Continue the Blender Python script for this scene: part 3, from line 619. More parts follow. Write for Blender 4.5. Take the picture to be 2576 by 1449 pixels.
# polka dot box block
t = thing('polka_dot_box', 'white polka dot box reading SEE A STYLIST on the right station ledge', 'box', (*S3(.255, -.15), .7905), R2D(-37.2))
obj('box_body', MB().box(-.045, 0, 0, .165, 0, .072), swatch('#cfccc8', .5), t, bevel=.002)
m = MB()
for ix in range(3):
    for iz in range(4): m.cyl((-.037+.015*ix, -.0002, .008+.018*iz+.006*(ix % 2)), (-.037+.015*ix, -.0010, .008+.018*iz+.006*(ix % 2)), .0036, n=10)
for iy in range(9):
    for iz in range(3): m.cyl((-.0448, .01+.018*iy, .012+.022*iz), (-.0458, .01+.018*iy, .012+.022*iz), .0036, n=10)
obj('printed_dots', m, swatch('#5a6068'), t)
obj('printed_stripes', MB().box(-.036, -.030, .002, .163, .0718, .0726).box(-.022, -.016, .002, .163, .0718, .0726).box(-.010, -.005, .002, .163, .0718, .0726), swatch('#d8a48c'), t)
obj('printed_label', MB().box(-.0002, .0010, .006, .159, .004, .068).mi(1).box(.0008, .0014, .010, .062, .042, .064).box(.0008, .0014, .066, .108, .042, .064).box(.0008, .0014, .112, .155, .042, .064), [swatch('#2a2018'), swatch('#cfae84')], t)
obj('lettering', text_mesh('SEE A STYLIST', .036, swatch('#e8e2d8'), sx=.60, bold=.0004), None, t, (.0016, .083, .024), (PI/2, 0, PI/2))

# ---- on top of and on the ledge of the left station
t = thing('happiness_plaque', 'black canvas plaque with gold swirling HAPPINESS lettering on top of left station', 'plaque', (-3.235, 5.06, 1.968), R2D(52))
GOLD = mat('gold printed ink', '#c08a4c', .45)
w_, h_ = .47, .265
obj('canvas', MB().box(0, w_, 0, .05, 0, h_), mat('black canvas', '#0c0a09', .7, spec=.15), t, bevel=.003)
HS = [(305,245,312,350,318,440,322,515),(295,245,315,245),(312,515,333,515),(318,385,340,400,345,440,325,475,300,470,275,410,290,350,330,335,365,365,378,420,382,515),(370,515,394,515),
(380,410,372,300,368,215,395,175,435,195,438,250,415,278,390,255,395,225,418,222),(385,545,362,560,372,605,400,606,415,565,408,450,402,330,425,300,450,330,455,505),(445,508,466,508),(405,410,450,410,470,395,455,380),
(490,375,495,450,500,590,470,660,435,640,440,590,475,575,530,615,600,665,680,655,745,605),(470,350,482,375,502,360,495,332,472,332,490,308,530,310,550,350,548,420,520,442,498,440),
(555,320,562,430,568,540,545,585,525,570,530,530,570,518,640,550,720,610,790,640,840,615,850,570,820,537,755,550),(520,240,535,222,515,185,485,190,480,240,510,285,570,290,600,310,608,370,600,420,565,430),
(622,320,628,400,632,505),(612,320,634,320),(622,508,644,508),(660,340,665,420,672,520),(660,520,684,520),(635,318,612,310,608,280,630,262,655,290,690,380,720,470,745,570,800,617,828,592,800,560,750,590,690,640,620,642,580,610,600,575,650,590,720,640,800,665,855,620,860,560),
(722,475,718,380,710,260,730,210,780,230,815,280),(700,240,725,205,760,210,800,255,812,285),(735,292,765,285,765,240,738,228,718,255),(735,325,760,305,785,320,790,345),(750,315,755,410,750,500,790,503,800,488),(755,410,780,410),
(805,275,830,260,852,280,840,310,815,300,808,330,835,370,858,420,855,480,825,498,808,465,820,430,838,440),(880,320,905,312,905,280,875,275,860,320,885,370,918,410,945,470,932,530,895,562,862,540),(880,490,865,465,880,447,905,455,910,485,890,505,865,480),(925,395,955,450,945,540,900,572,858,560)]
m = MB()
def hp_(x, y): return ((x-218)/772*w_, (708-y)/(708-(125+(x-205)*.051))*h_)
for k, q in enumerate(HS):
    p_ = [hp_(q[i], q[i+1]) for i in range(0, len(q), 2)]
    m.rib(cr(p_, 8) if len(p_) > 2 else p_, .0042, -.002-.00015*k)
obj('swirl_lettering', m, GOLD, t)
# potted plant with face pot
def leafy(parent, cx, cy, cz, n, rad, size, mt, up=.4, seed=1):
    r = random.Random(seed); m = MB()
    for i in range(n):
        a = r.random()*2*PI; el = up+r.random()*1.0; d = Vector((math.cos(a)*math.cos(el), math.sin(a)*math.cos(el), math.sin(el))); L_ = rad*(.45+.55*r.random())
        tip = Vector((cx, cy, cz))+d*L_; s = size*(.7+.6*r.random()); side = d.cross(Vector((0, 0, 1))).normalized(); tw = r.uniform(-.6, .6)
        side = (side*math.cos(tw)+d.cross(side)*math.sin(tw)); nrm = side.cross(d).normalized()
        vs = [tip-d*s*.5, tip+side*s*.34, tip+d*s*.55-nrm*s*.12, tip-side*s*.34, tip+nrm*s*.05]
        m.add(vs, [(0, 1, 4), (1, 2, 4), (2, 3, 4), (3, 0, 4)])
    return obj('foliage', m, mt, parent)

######

Once more, set down the full listing, verbatim.

* [Solution for this problem]
Continue the Blender Python script for this scene: part 3, from line 619. More parts follow. Write for Blender 4.5. Take the picture to be 2576 by 1449 pixels.
# polka dot box block
t = thing('polka_dot_box', 'white polka dot box reading SEE A STYLIST on the right station ledge', 'box', (*S3(.255, -.15), .7905), R2D(-37.2))
obj('box_body', MB().box(-.045, 0, 0, .165, 0, .072), swatch('#cfccc8', .5), t, bevel=.002)
m = MB()
for ix in range(3):
    for iz in range(4): m.cyl((-.037+.015*ix, -.0002, .008+.018*iz+.006*(ix % 2)), (-.037+.015*ix, -.0010, .008+.018*iz+.006*(ix % 2)), .0036, n=10)
for iy in range(9):
    for iz in range(3): m.cyl((-.0448, .01+.018*iy, .012+.022*iz), (-.0458, .01+.018*iy, .012+.022*iz), .0036, n=10)
obj('printed_dots', m, swatch('#5a6068'), t)
obj('printed_stripes', MB().box(-.036, -.030, .002, .163, .0718, .0726).box(-.022, -.016, .002, .163, .0718, .0726).box(-.010, -.005, .002, .163, .0718, .0726), swatch('#d8a48c'), t)
obj('printed_label', MB().box(-.0002, .0010, .006, .159, .004, .068).mi(1).box(.0008, .0014, .010, .062, .042, .064).box(.0008, .0014, .066, .108, .042, .064).box(.0008, .0014, .112, .155, .042, .064), [swatch('#2a2018'), swatch('#cfae84')], t)
obj('lettering', text_mesh('SEE A STYLIST', .036, swatch('#e8e2d8'), sx=.60, bold=.0004), None, t, (.0016, .083, .024), (PI/2, 0, PI/2))

# ---- on top of and on the ledge of the left station
t = thing('happiness_plaque', 'black canvas plaque with gold swirling HAPPINESS lettering on top of left station', 'plaque', (-3.235, 5.06, 1.968), R2D(52))
GOLD = mat('gold printed ink', '#c08a4c', .45)
w_, h_ = .47, .265
obj('canvas', MB().box(0, w_, 0, .05, 0, h_), mat('black canvas', '#0c0a09', .7, spec=.15), t, bevel=.003)
HS = [(305,245,312,350,318,440,322,515),(295,245,315,245),(312,515,333,515),(318,385,340,400,345,440,325,475,300,470,275,410,290,350,330,335,365,365,378,420,382,515),(370,515,394,515),
(380,410,372,300,368,215,395,175,435,195,438,250,415,278,390,255,395,225,418,222),(385,545,362,560,372,605,400,606,415,565,408,450,402,330,425,300,450,330,455,505),(445,508,466,508),(405,410,450,410,470,395,455,380),
(490,375,495,450,500,590,470,660,435,640,440,590,475,575,530,615,600,665,680,655,745,605),(470,350,482,375,502,360,495,332,472,332,490,308,530,310,550,350,548,420,520,442,498,440),
(555,320,562,430,568,540,545,585,525,570,530,530,570,518,640,550,720,610,790,640,840,615,850,570,820,537,755,550),(520,240,535,222,515,185,485,190,480,240,510,285,570,290,600,310,608,370,600,420,565,430),
(622,320,628,400,632,505),(612,320,634,320),(622,508,644,508),(660,340,665,420,672,520),(660,520,684,520),(635,318,612,310,608,280,630,262,655,290,690,380,720,470,745,570,800,617,828,592,800,560,750,590,690,640,620,642,580,610,600,575,650,590,720,640,800,665,855,620,860,560),
(722,475,718,380,710,260,730,210,780,230,815,280),(700,240,725,205,760,210,800,255,812,285),(735,292,765,285,765,240,738,228,718,255),(735,325,760,305,785,320,790,345),(750,315,755,410,750,500,790,503,800,488),(755,410,780,410),
(805,275,830,260,852,280,840,310,815,300,808,330,835,370,858,420,855,480,825,498,808,465,820,430,838,440),(880,320,905,312,905,280,875,275,860,320,885,370,918,410,945,470,932,530,895,562,862,540),(880,490,865,465,880,447,905,455,910,485,890,505,865,480),(925,395,955,450,945,540,900,572,858,560)]
m = MB()
def hp_(x, y): return ((x-218)/772*w_, (708-y)/(708-(125+(x-205)*.051))*h_)
for k, q in enumerate(HS):
    p_ = [hp_(q[i], q[i+1]) for i in range(0, len(q), 2)]
    m.rib(cr(p_, 8) if len(p_) > 2 else p_, .0042, -.002-.00015*k)
obj('swirl_lettering', m, GOLD, t)
# potted plant with face pot
def leafy(parent, cx, cy, cz, n, rad, size, mt, up=.4, seed=1):
    r = random.Random(seed); m = MB()
    for i in range(n):
        a = r.random()*2*PI; el = up+r.random()*1.0; d = Vector((math.cos(a)*math.cos(el), math.sin(a)*math.cos(el), math.sin(el))); L_ = rad*(.45+.55*r.random())
        tip = Vector((cx, cy, cz))+d*L_; s = size*(.7+.6*r.random()); side = d.cross(Vector((0, 0, 1))).normalized(); tw = r.uniform(-.6, .6)
        side = (side*math.cos(tw)+d.cross(side)*math.sin(tw)); nrm = side.cross(d).normalized()
        vs = [tip-d*s*.5, tip+side*s*.34, tip+d*s*.55-nrm*s*.12, tip-side*s*.34, tip+nrm*s*.05]
        m.add(vs, [(0, 1, 4), (1, 2, 4), (2, 3, 4), (3, 0, 4)])
    return obj('foliage', m, mt, parent)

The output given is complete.